:: SHORT PROBLEM ::
Would you pull out every line of the material that contains the string "scene"?

===============

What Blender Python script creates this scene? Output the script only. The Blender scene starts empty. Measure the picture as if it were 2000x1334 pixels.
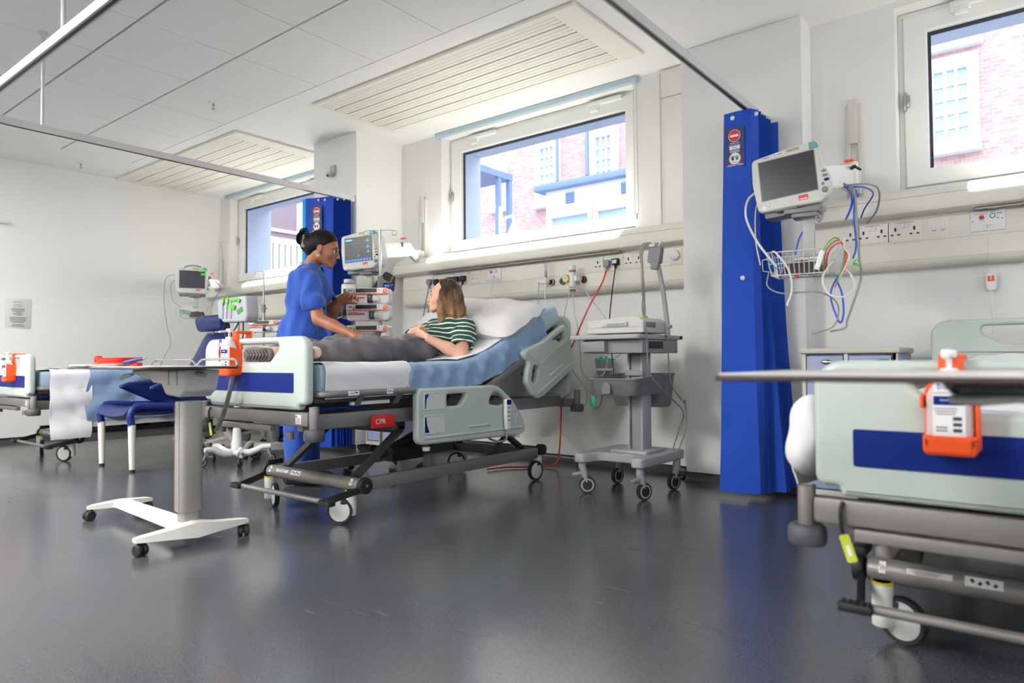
import bpy, bmesh, math, random
import numpy as np
from mathutils import Vector as V, Matrix, Euler
random.seed(7); np.random.seed(7)
SC = bpy.context.scene; COL = SC.collection
PI = math.pi

# ------------------------------------------------------------------ camera, world, exposure, lights
def make_camera():
    cd = bpy.data.cameras.new('camera'); co = bpy.data.objects.new('camera', cd); COL.objects.link(co)
    yaw, pit, rol = math.radians(38.387), math.radians(1.551), math.radians(-0.401)
    F0 = V((-math.sin(yaw), math.cos(yaw), 0)); R0 = V((math.cos(yaw), math.sin(yaw), 0)); U0 = V((0, 0, 1))
    F = F0*math.cos(pit)+U0*math.sin(pit); U = -F0*math.sin(pit)+U0*math.cos(pit)
    R = R0*math.cos(rol)+U*math.sin(rol); U2 = -R0*math.sin(rol)+U*math.cos(rol)
    m = Matrix((R, U2, -F)).transposed().to_4x4(); m.translation = V((0, 0, 0.80))
    co.matrix_world = m
    cd.sensor_width = 36; cd.lens = 36*1343.7/2000; cd.clip_start = 0.05; cd.clip_end = 200
    cd.dof.use_dof = True; cd.dof.focus_distance = 4.3; cd.dof.aperture_fstop = 2.4
    SC.camera = co
make_camera()
SC.view_settings.view_transform = 'Standard'; SC.view_settings.look = 'None'
SC.view_settings.exposure = 0.74; SC.view_settings.gamma = 1.0; SC.view_settings.use_curve_mapping = False
SC.cycles.use_denoising = True
SC.cycles.max_bounces = 10; SC.cycles.diffuse_bounces = 5; SC.cycles.glossy_bounces = 4; SC.cycles.transmission_bounces = 8
SC.cycles.sample_clamp_indirect = 6.0; SC.cycles.caustics_reflective = False; SC.cycles.caustics_refractive = False
def make_world():
    w = bpy.data.worlds.new('sky'); SC.world = w; w.use_nodes = True
    nt = w.node_tree; nt.nodes.clear()
    out = nt.nodes.new('ShaderNodeOutputWorld'); bg = nt.nodes.new('ShaderNodeBackground')
    tc = nt.nodes.new('ShaderNodeTexCoord'); sep = nt.nodes.new('ShaderNodeSeparateXYZ')
    rmp = nt.nodes.new('ShaderNodeValToRGB')
    rmp.color_ramp.elements[0].position = 0.0; rmp.color_ramp.elements[0].color = (0.62, 0.66, 0.72, 1)
    rmp.color_ramp.elements[1].position = 0.7; rmp.color_ramp.elements[1].color = (0.74, 0.85, 1.0, 1)
    nt.links.new(tc.outputs['Generated'], sep.inputs[0]); nt.links.new(sep.outputs['Z'], rmp.inputs[0])
    nt.links.new(rmp.outputs[0], bg.inputs[0]); bg.inputs[1].default_value = 3.3
    nt.links.new(bg.outputs[0], out.inputs[0])
make_world()
def portal(x0, x1, z0, z1, y):
    l = bpy.data.lights.new('window_daylight', 'AREA'); l.shape = 'RECTANGLE'; l.size = x1-x0; l.size_y = z1-z0
    l.cycles.is_portal = True
    o = bpy.data.objects.new('window_daylight', l); COL.objects.link(o)
    o.location = ((x0+x1)/2, y, (z0+z1)/2); o.rotation_euler = (-PI/2, 0, 0)
for _x in (-7.87, -4.22, -0.56): portal(_x, _x+1.69, 1.89, 2.70, 4.95)
def side_portal():   # unseen window added in the right hand wall for light from that side
    l = bpy.data.lights.new('added_side_daylight', 'AREA'); l.shape = 'RECTANGLE'; l.size = 1.6; l.size_y = 4.2; l.cycles.is_portal = True
    o = bpy.data.objects.new('added_side_daylight', l); COL.objects.link(o); o.location = (3.72, .6, 1.75); o.rotation_euler = (0, PI/2, 0)
side_portal()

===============

:: TASK RESULT ::
What Blender Python script creates this scene? Output the script only. The Blender scene starts empty. Measure the picture as if it were 2000x1334 pixels.
SC = bpy.context.scene; COL = SC.collection